At 02:00 on 24 October, the German and Austrian batteries opened up along the 30-kilometre front. The weight and accuracy of fire were unprecedented, smashing the Italian gun lines, observation posts and communications, ‘as if the mountains themselves were collapsing’. According to Krafft von Dellmensingen, even the German veterans of Verdun and the Somme had seen nothing like it. Rather than softening up the enemy, the purpose was to atomise the defence. It succeeded with terrible effect, helped by fog and freezing rain, and more significantly by Italian negligence. For the lines on the upper Isonzo were in a sorry state.
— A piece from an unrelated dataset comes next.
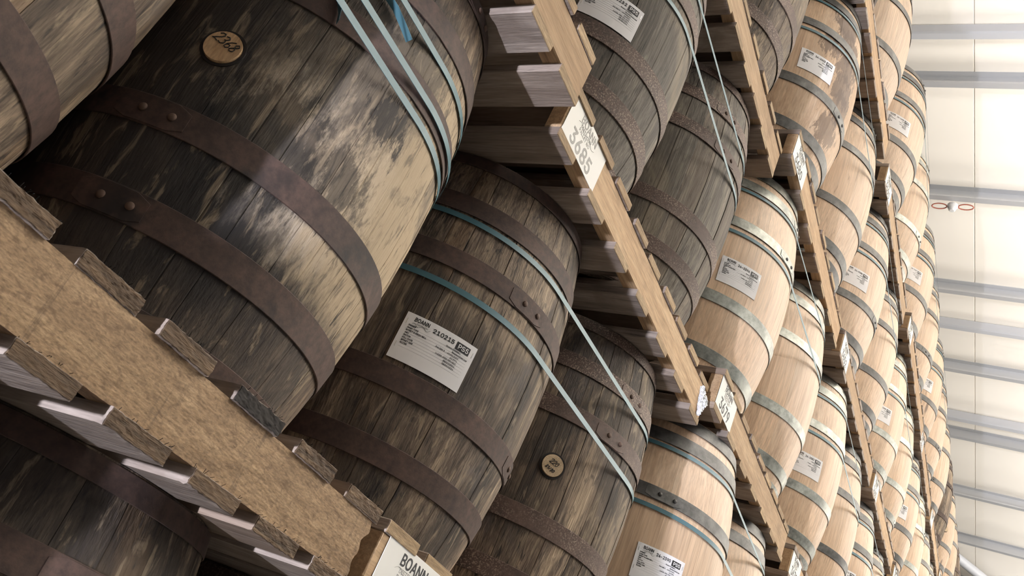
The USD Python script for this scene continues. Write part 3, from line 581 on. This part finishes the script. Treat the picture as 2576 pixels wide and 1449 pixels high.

After 18 September, the Duke of Aosta put Cadorna’s order into effect on the Carso, placing the Third Army on the defensive. The lines after the Eleventh Battle were incomplete in many places and lacked depth in most. Batteries had to be moved to less vulnerable locations. Communications along and between the lines were poor, especially at the juncture of command areas; they had to be improved. These humdrum tasks also awaited the Second Army, by far the biggest Italian force, deployed between Gorizia and Mount Rombon. Yet its commander, General Capello, was reluctant; he convened his corps commanders and paid lip-service to ‘the defensive concept’ while urging them to hold ‘the spirit of the counter-offensive’ ever-present in their minds. Capello enjoyed a mystical turn of phrase, and what he meant here was not clear. Probably Krafft von Dellmensingen was right when he wrote in his memoirs that Capello had no idea what was meant by a modern defensive battle. He followed up with an order that his commanders must convince the enemy of ‘our offensive intentions’. Again, Capello wanted to go his own way, and again Cadorna shrank from confronting him.